## START
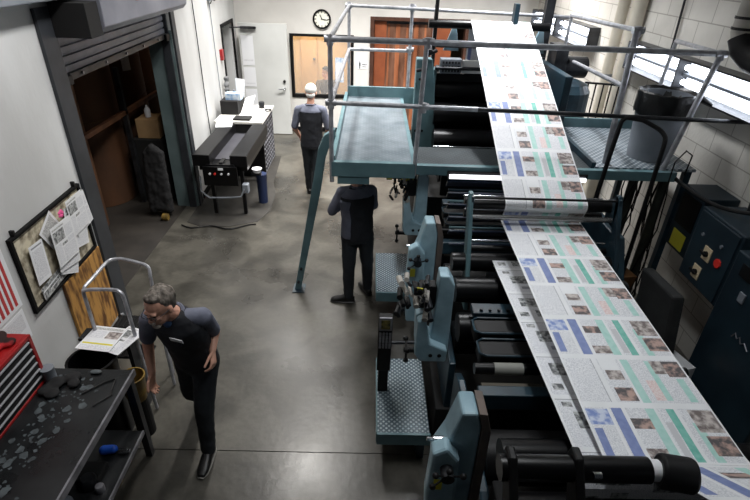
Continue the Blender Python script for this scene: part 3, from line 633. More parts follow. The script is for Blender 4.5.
# ------------------------------------------------------------ catwalk: deck, rails, ladder, right deck
dk = thing('catwalk_deck', 'raised diamond-plate deck with teal edges beside the press', 'platform', (0,5.5,1.68))
obj('deck_plate', MB().box(-.31,.38,4.29,6.72,1.775,1.8), 'treadlt', dk)
mb = MB(); mb.box(-.345,.41,4.23,4.29,1.675,1.815); obj('front_beam', mb, 'teal', dk, bevel=.005)
obj('side_beam', MB().box(-.35,-.31,4.29,6.76,1.68,1.85), 'teal', dk, bevel=.004)
obj('side_beam', MB().box(.38,.42,4.29,6.76,1.68,1.80), 'teal', dk, bevel=.004)
obj('toe_board', MB().box(-.31,.6,6.72,6.76,1.70,1.93), 'teal', dk, bevel=.004)
obj('under_box', MB().box(-.29,-.0,4.24,4.38,1.60,1.67), 'teal', dk, bevel=.006)
obj('cross_plate', MB().box(.42,2.02,4.30,4.78,1.76,1.79), 'treaddk', dk)
obj('cross_beam', MB().box(.41,2.78,4.24,4.30,1.71,1.80), 'teal', dk, bevel=.005, label='darker teal beam spanning the press')
rd = thing('side_deck', 'bright diamond-plate deck beyond the web on the right', 'platform', (2.4,5,1.7))
obj('deck_plate', MB().box(2.06,3.0,4.33,5.6,1.775,1.8), 'treadlt', rd)
obj('edge_beam', MB().box(2.03,2.07,4.34,5.6,1.68,1.84), 'tealdk', rd, bevel=.004)
obj('toe_board', MB().box(2.07,3.0,5.6,5.64,1.7,1.9), 'teal', rd, bevel=.004)
obj('deck_leg', MB().box(2.93,2.99,5.5,5.56,0,1.775), 'tealdk', rd); obj('deck_leg', MB().box(2.93,2.99,4.36,4.42,0,1.775), 'tealdk', rd)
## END
**Direction:** Return the whole listing, word for word, and leave out every picture.

**Solution to the exercise:**
Continue the Blender Python script for this scene: part 3, from line 633. More parts follow. The script is for Blender 4.5.
# ------------------------------------------------------------ catwalk: deck, rails, ladder, right deck
dk = thing('catwalk_deck', 'raised diamond-plate deck with teal edges beside the press', 'platform', (0,5.5,1.68))
obj('deck_plate', MB().box(-.31,.38,4.29,6.72,1.775,1.8), 'treadlt', dk)
mb = MB(); mb.box(-.345,.41,4.23,4.29,1.675,1.815); obj('front_beam', mb, 'teal', dk, bevel=.005)
obj('side_beam', MB().box(-.35,-.31,4.29,6.76,1.68,1.85), 'teal', dk, bevel=.004)
obj('side_beam', MB().box(.38,.42,4.29,6.76,1.68,1.80), 'teal', dk, bevel=.004)
obj('toe_board', MB().box(-.31,.6,6.72,6.76,1.70,1.93), 'teal', dk, bevel=.004)
obj('under_box', MB().box(-.29,-.0,4.24,4.38,1.60,1.67), 'teal', dk, bevel=.006)
obj('cross_plate', MB().box(.42,2.02,4.30,4.78,1.76,1.79), 'treaddk', dk)
obj('cross_beam', MB().box(.41,2.78,4.24,4.30,1.71,1.80), 'teal', dk, bevel=.005, label='darker teal beam spanning the press')
rd = thing('side_deck', 'bright diamond-plate deck beyond the web on the right', 'platform', (2.4,5,1.7))
obj('deck_plate', MB().box(2.06,3.0,4.33,5.6,1.775,1.8), 'treadlt', rd)
obj('edge_beam', MB().box(2.03,2.07,4.34,5.6,1.68,1.84), 'tealdk', rd, bevel=.004)
obj('toe_board', MB().box(2.07,3.0,5.6,5.64,1.7,1.9), 'teal', rd, bevel=.004)
obj('deck_leg', MB().box(2.93,2.99,5.5,5.56,0,1.775), 'tealdk', rd); obj('deck_leg', MB().box(2.93,2.99,4.36,4.42,0,1.775), 'tealdk', rd)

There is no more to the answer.